Some characteristics of rapidly flowing magnetotail plasmas: Further comments on 'On hot tenuous plasmas, fireballs, and boundary layers in the Earth's magnetotail' by L. A. Frank, K. L. Ackerson, and R. P. Lepping

E. W. Hones, Jr.

Los Alamos Scientific Laboratory, University of California, Los Alamos, New Mexico 87545

Introduction:

In the plasma sheet of the earth's magnetotail, at geocentric distances of 15-20 RE and greater, the plasma is quite frequently observed to flow at high speed (sometimes 1000 km/s or faster), often in the sunward or antisunward direction. This phenomenon is generally associated with geomagnetic activity and has, in many instances, been clearly related to individual magnetospheric substorms [e.g., Hones et al., 1974, 1976; Hones, 1977]. It has been our experience, in observing the rapidly flowing plasmas with Los Alamos Scientific Laboratory (LASL) plasma analyzers on various Vela and Imp spacecraft, that the thermal energy of the plasma protons is at least equal to, and often greater than, the kinetic energy of their bulk motion and always much greater than the thermal energy of the accompanying plasma electrons.

In a recent paper, however, Frank et al. [1976] reported, on the basis of plasma measurements they made with the University of Iowa plasma analyzer on the Imp 8 satellite, that the thermal energy of the protons in such rapidly flowing plasmas, specifically those that they identified with 'fireballs,' is much less than the bulk flow energy. For example, they state, 'Characteristic energies of the jetting protons are small (~1 keV) in relation to their convectional energies of 10-15 keV' [Frank et al., 1976, p. 5878]. Frank and Ackerson [1977] reaffirm this view, stating, 'Temperatures of electrons and protons in the jetting plasmas of the fireballs are approximately equal, and the kinetic energy of the protons is dominated by that associated with the high speeds of bulk flow...As these jetting plasmas flow into the plasma sheet, they are believed to be thermalized, thus yielding the higher proton temperatures relative to those for electrons as are normally found within the plasma sheet.'

In this paper we report evaluations of proton and electron temperatures and proton bulk flows that we have made for several time intervals on April 18, 1974. Three of these intervals, during a magnetospheric substorm, were encompassed by one of the 'fireball encounters' reported by Frank et al. [1976], and a fourth, also during a substorm, was during a period of rapid plasma flow that Frank et al. deemed not to be a fireball. We find, in agreement with our observations on other occasions and contrary to the report of Frank et al., that proton thermal energies exceeded their flow energies and greatly exceeded the electron thermal energies. This was true both in the presence and in the absence of fireballs.
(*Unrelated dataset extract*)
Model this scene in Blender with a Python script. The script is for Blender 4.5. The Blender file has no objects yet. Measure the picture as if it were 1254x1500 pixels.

We also report here a remarkable disagreement between the cold proton distribution function reported by Frank et al. for ~ 1530 UT October 8, 1974 [Frank et al., 1976, Figure 8], and cited by them as typical of plasma jetting from fireballs and the proton distribution measured at the same time by the LASL analyzer on the same satellite (Imp 8). The LASL analyzer revealed a very hot distribution at that time.

Before proceeding further, however, we must provide a few words of explanation to minimize the reader's confusion with nomenclature. Major attributes of a fireball as it was defined by Frank et al. [1976] are tailward flowing plasma threaded by southward oriented magnetic field and earthward flowing plasma threaded by northward oriented field. But these are precisely those plasma and magnetic phenomena in the magnetotail that had earlier been identified with the occurrence of magnetospheric substorms and shown to be consistent with the occurrence of magnetic reconnection at a substorm neutral line formed in the near-earth portion of the plasma sheet [Hones et al., 1976]. Indeed, those very fireballs described by Frank et al. have also been shown to be clearly correlated in this way with substorms [Hones, 1977]. Thus in actuality the 'fireball phenomenon' simply comprises a combination of several time-variable features of the magnetotail's behavior during a substorm. Therefore in the following discussion, when it is necessary for us to use the term fireball, it is to be understood in this context.